▸ **Task statement**:
Pull every line of the entries that has the word "script".

A run of records:
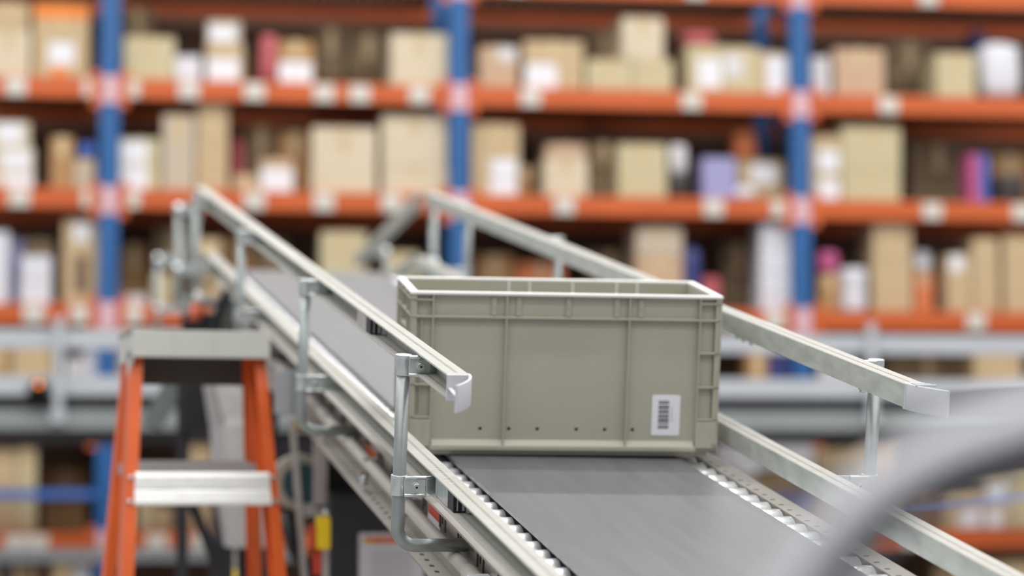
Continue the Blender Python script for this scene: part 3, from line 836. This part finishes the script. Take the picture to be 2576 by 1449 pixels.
stackbox(1946, 2050, 1182, 1235, 'tan', 'flat tan carton resting on the lavender one')
stackbox(1840, 2048, 1090, 1181, 'white', 'wide white carton on top of the pallet stack')
stackbox(2056, 2184, 1240, 1419, 'rosy', 'rosy upright carton in the pallet stack behind the guide post')
stackbox(2056, 2180, 1128, 1239, 'tan', 'tan carton topping the pallet stack behind the guide post')
rb = [on_y(x, y, YR-.03) for x, y in ((2150, 1268), (2330, 1266), (2460, 1258), (2620, 1244), (2860, 1228))]
m = MB(); m.tube([q-Vector(rack.location) for q in rb], .012, 8); m.build('barrier_rope', mat('rope_blue', (118, 150, 224), .5), rack, label='thin pale blue barrier rope')  # blue barrier rope, hung on the rack without posts of its own
# ------------------------------------------------------------------ step ladder
pt = at(493, 868, 6.02)
lad = empty('step_ladder', (pt.x, pt.y, 0), math.radians(17)-YAW)
tag(lad, 'orange fibreglass step ladder with grey top cap and aluminium steps', 'ladder')
HT = pt.z+.028
HC = HT-.066                                            # underside of the cap
def rail_x(z): return .161 + (HC-z)*.062
fy = lambda z: -.045 - (HC-z)*.20                       # front rails lean towards the viewer
by = lambda z: .06 + (HC-z)*.17
def ladder_rail(s, yf, w, d):
    m = MB(); zs = (HC+.03, 0)
    t = .004; fl = .028
    prof = [(0, 0), (-s*fl, 0), (-s*fl, t), (-s*t, t), (-s*t, d-t), (-s*fl, d-t), (-s*fl, d), (0, d)]
    a = [m.bm.verts.new((s*rail_x(zs[0])+p, yf(zs[0])+q, zs[0])) for p, q in prof]
    b = [m.bm.verts.new((s*rail_x(zs[1])+p, yf(zs[1])+q, zs[1])) for p, q in prof]
    for i in range(8): m.face([a[i], a[(i+1) % 8], b[(i+1) % 8], b[i]])
    m.face(a); m.face(b[::-1])
    return m
for s in (-1, 1):
    r_ = ladder_rail(s, fy, .036, .075).build('front_rail', M_LADDER, lad)
    m = MB(); x = s*rail_x(0); m.box(*sorted((x+s*.003, x-s*.04)), fy(0)-.004, fy(0)+.08, 0, .05); m.build('foot_pad', M_BLACK, r_)
    r_ = ladder_rail(s, by, .03, .05).build('rear_rail', M_LADDER, lad)
    m = MB(); x = s*rail_x(0); m.box(*sorted((x+s*.003, x-s*.04)), by(0)-.004, by(0)+.055, 0, .05); m.build('foot_pad', M_BLACK, r_)
k = 0; zstep = pt.z + (868-1189)/FPX*6.0
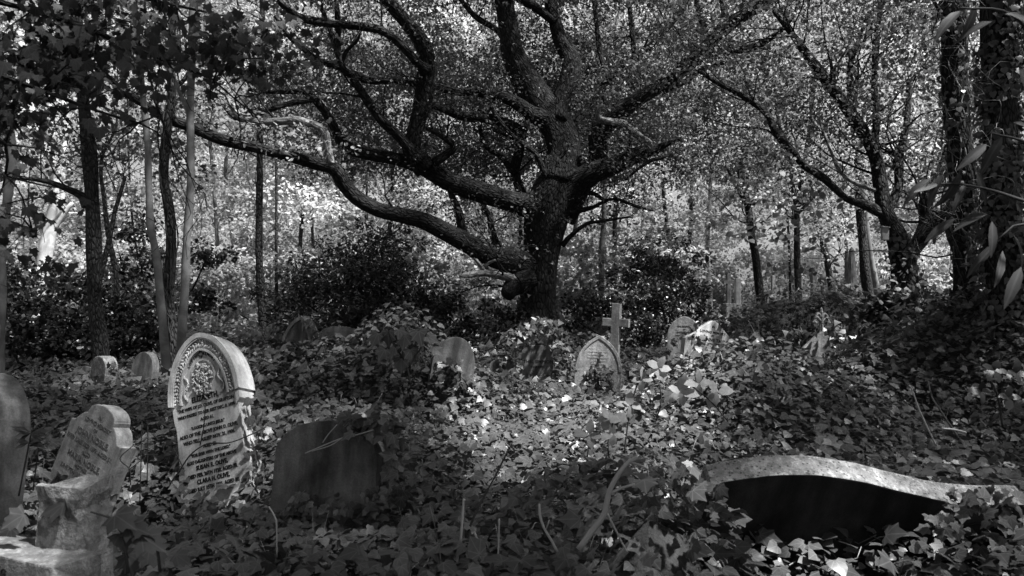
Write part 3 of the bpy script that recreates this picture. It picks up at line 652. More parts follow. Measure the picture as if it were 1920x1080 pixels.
def text_part(name, lines, y, mat, parent, bold=.0, wob=0.0, depth=.0015):
    """lines: (string, size, x, z) centred, or (string, size, x, z, arc radius) laid round an arc centred at (x, z)"""
    V = []; Fs = []; nv = 0; dg = None
    def one(s, size, bold):
        cu = bpy.data.curves.new('t', 'FONT'); cu.body = s; cu.size = size; cu.align_x = 'CENTER'; cu.offset = bold*size; cu.extrude = depth; cu.resolution_u = 2
        ob = bpy.data.objects.new('t', cu); col.objects.link(ob); bpy.context.view_layer.update()
        me = ob.evaluated_get(bpy.context.evaluated_depsgraph_get()).to_mesh()
        v = np.array([p.co[:] for p in me.vertices]); f = [list(p.vertices) for p in me.polygons]
        ob.to_mesh_clear(); col.objects.unlink(ob); bpy.data.objects.remove(ob); bpy.data.curves.remove(cu)
        return v, f
    for ln in lines:
        s, size, x, z = ln[:4]
        if len(ln) == 4:
            items = [(s, x, z, 0.0)]
        else:
            rad = ln[4]; step = size*.78/rad; a0 = -(len(s)-1)/2*step; items = []
            for i, ch in enumerate(s):
                if ch == ' ': continue
                a = a0+i*step; items.append((ch, x+rad*math.sin(a), z+rad*math.cos(a), -a))
        for st, cx, cz, an in items:
            v, f = one(st, size, bold)
            if not len(v): continue
            X = v[:, 0]*math.cos(an)-v[:, 1]*math.sin(an)+cx; Z = v[:, 0]*math.sin(an)+v[:, 1]*math.cos(an)+cz
            V.append(np.stack([X, y-v[:, 2], Z], 1)); Fs += [[i+nv for i in q] for q in f]; nv += len(v)
    me = bpy.data.meshes.new(name); me.from_pydata(np.vstack(V).tolist(), [], Fs); me.materials.append(mat); me.update()
    return link(bpy.data.objects.new(name, me), parent)

def stone(name, label, px, d, ytop, h, yaw, lean, roll, cat='gravestone', group=None):
    """root Empty placed so that a stone of height h above its origin reaches photo row ytop"""
    p = W(px, ytop, d); rot = Euler((R(lean), R(roll), R(yaw)), 'XYZ')
    topv = rot.to_matrix() @ Vector((0, 0, h)); loc = (p[0]-topv.x, p[1]-topv.y, p[2]-topv.z)
    return tag(empty(name, loc, rot), label, cat, group)

def blobs(name, items, mat, parent, sub=1):
    """items rows: centre (3), scale (3), angle about y"""
    bm = bmesh.new(); bmesh.ops.create_icosphere(bm, subdivisions=sub, radius=1)
    v = np.array([q.co[:] for q in bm.verts]); f = np.array([[q.index for q in p.verts] for p in bm.faces]); bm.free()
    V = []; Fs = []
    for i, (c, s, a) in enumerate(items):
        p = v*np.array(s); X = p[:, 0]*math.cos(a)-p[:, 2]*math.sin(a); Z = p[:, 0]*math.sin(a)+p[:, 2]*math.cos(a)
        V.append(np.stack([X, p[:, 1], Z], 1)+np.array(c)); Fs.append(f+i*len(v))
    return mesh(name, np.vstack(V), np.vstack(Fs), mat, parent, True)

def carve_band(name, path, width, y, mat, parent, n):
    P = np.array(path); seg = np.concatenate([[0], np.cumsum(np.linalg.norm(np.diff(P, axis=0), axis=1))]); items = []
    for i in range(n):
        s = seg[-1]*(i+.5)/n; x = np.interp(s, seg, P[:, 0]); z = np.interp(s, seg, P[:, 1]); x2 = np.interp(s+.01, seg, P[:, 0]); z2 = np.interp(s+.01, seg, P[:, 1]); a = math.atan2(z2-z, x2-x)
        for sd in (-1, 1):
            aa = a+sd*rng.uniform(.6, 1.1); o = sd*width*rng.uniform(.15, .3)
            items.append(((x-math.sin(a)*o, y, z+math.cos(a)*o), (width*rng.uniform(.26, .36), .012, width*rng.uniform(.10, .15)), aa))
        if i % 4 == 0: items.append(((x, y-.002, z), (width*.17, .014, width*.17), 0))
    return blobs(name, items, mat, parent)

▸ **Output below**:
Continue the Blender Python script for this scene: part 3, from line 836. This part finishes the script. Take the picture to be 2576 by 1449 pixels.
Write part 3 of the bpy script that recreates this picture. It picks up at line 652. More parts follow. Measure the picture as if it were 1920x1080 pixels.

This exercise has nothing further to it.